So close, yet sooo incredibly far

 I recently rode my bike to Oneida, next to Green Bay, from Chicago. The main purpose of this trip was to get enrolled as a descendant of the Oneida Nation, which has the desperately needed benefit of free prescriptions. My meds are over $200 a month for generics and, as a currently unemployed thing…. You do the math. 

I’ve ran out of my prescriptions a couple weeks ago and it’s really catching up with me. In addition, staying for these past two weeks with my psychopathic, drug-addicted, just-plane-crazy mother, has really been trying my depression and tolerance for anger. 

Looming over my head is my bike ride home. I don’t feel physically healthy enough to make the return trip, yet can’t bear to stay here another day. While on Warm Showers, an app for cross country cyclists, I magically ran across someone who is leaving Green Bay for Chicago!!! Today! For fee!!! With room for a bike! Well I just goodn’t be a luckier person right now. I should go buy a lotto ticket and hit up Tinder for a date that Isn’t a weirdo. 

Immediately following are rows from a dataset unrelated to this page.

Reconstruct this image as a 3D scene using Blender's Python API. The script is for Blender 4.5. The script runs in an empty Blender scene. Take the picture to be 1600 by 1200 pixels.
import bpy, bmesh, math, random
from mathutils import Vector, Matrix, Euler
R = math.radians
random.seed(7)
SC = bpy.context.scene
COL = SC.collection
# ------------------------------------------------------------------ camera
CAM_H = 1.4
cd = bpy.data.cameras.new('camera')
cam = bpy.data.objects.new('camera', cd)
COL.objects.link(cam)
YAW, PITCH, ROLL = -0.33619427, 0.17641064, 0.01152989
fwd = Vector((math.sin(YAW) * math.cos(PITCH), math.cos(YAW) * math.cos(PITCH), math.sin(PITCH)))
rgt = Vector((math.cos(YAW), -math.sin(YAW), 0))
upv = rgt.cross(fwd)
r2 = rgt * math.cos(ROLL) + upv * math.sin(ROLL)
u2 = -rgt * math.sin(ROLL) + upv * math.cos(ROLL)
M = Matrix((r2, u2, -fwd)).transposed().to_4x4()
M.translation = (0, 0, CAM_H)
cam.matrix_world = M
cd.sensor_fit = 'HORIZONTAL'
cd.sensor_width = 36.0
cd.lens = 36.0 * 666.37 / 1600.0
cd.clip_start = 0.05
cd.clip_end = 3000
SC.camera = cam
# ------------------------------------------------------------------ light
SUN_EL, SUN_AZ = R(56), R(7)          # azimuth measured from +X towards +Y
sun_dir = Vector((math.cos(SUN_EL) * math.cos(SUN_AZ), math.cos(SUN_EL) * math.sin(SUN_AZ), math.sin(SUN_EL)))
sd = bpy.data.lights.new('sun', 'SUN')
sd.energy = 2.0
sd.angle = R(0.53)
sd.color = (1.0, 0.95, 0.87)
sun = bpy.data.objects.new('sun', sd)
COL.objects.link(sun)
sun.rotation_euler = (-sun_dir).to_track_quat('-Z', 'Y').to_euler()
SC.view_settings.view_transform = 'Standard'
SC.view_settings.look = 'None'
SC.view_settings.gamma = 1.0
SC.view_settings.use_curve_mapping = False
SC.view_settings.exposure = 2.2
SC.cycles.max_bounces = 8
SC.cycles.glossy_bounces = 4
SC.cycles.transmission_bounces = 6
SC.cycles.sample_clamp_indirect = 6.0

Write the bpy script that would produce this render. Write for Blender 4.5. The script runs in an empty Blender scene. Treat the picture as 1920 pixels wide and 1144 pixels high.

I have to just get my “letter of Descendancy” go to the Health Centre and be on my way! My ride, who also happens to be a beautiful, interesting, intelligent, awesome person, has to be on the road by noon. The mail comes later than usual and I’m still waiting for my scripts to be filled, when she has to leave. So close yet sooo incredibly far from everything actually working out well and easy. My hopes were so high, though I told myself not to get them up but couldn’t control myself, and now it seems harder then ever to make the ride. I will try tomorrow, but don’t know where I’ll sleep tonight, or if I will.  

One thing to look forward to: any minute I should be back on my prescription and back on track.